Trump picks 27-year-old as press secretary

Published November 17, 2024
A MAY 29 file picture shows Trump campaign’s press secretary Karoline Leavitt arriving at the trial of the former president in New York City.—AFP
A MAY 29 file picture shows Trump campaign’s press secretary Karoline Leavitt arriving at the trial of the former president in New York City.—AFP

WASHINGTON: Karoline Leavitt, president-elect Donald Trump’s 27-year-old pick for White House press secretary, has had a meteoric rise since getting her break as a student assistant for Fox News during his 2016 campaign for the White House.

After serving as an assistant press secretary during Trump’s first stint as president, she is set to return as the youngest person ever in the high-pressure top press job.

Leavitt “is smart, tough and has proven to be a highly effective communicator. I have the utmost confidence she will excel at the podium, and help deliver our message to the American People,” Trump said in a statement announcing her appointment.

The conservative from New Hampshire has been a regular presence at Trump’s side in 2024, serving as his campaign spokeswoman at his rallies, as well as his multiple court appearances.

The mother-of-one, who took nine days off to give birth to her son during the campaign in July, is a fervent believer in Trump’s “America First” anti-immigrant agenda and shares his disdain for traditional media companies.

She told a Fox News podcast posted online on Friday that she had spent the campaign “battling a lot of ‘fake news’ reporters. I hate to call them that, but it’s true.” “There are a lot of journalists who aren’t interested in journalism any more and we deal with them every day,” she added.

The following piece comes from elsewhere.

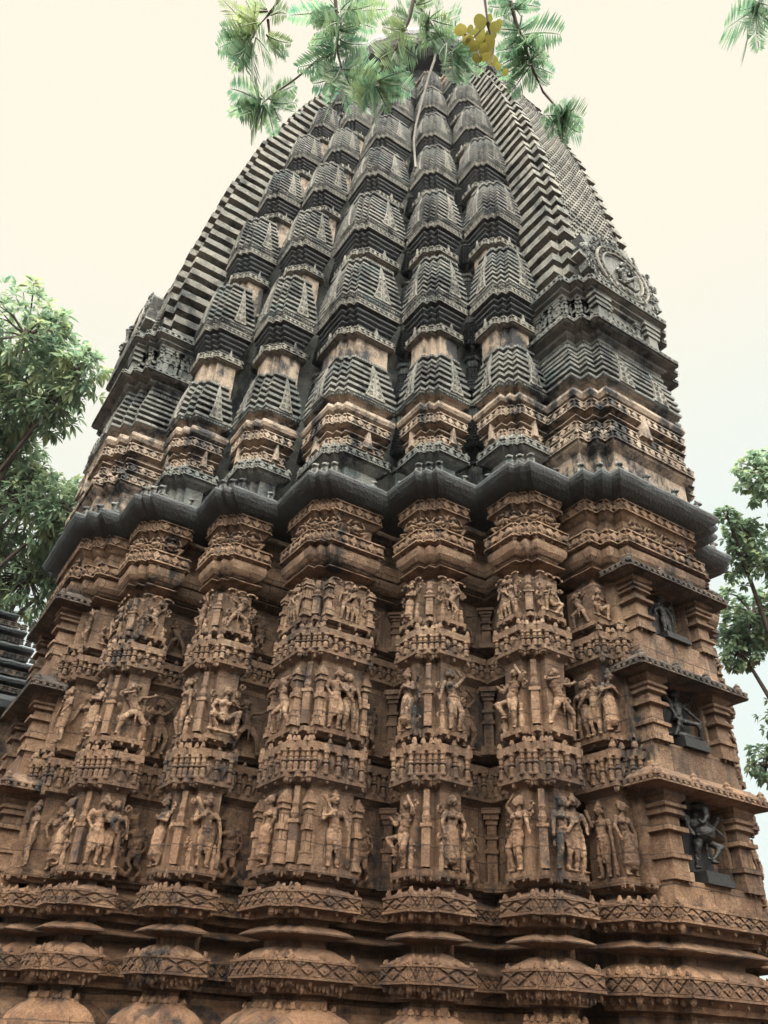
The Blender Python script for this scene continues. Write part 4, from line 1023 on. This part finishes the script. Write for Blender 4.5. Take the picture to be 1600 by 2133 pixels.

As press secretary, she will face enormous pressure from Trump, who is known to closely scrutinise cable news coverage.

Leavitt began her rise through the Republican party ranks after Trump and other contenders for the 2016 presidential nomination visited her university campus in Manchester, New Hampshire, for a primary debate that was broadcast by Fox News.

“As one of the lone conservatives on campus, they appointed me to be an assistant running around that week for Fox News. I was just running around backstage and that’s when I decided what I wanted to do with my career,” she said on the network’s “The Untold Story” podcast.

She went on to pen a column for the student newspaper at Saint Anselm College entitled “Why Donald Trump just keeps on winning and the media doesn’t get it, “where she opposed the “identity politics” professed by many of her fellow students.

“I didn’t believe ... that the color of your skin or your gender can hold you back in this country. I don’t believe that’s true.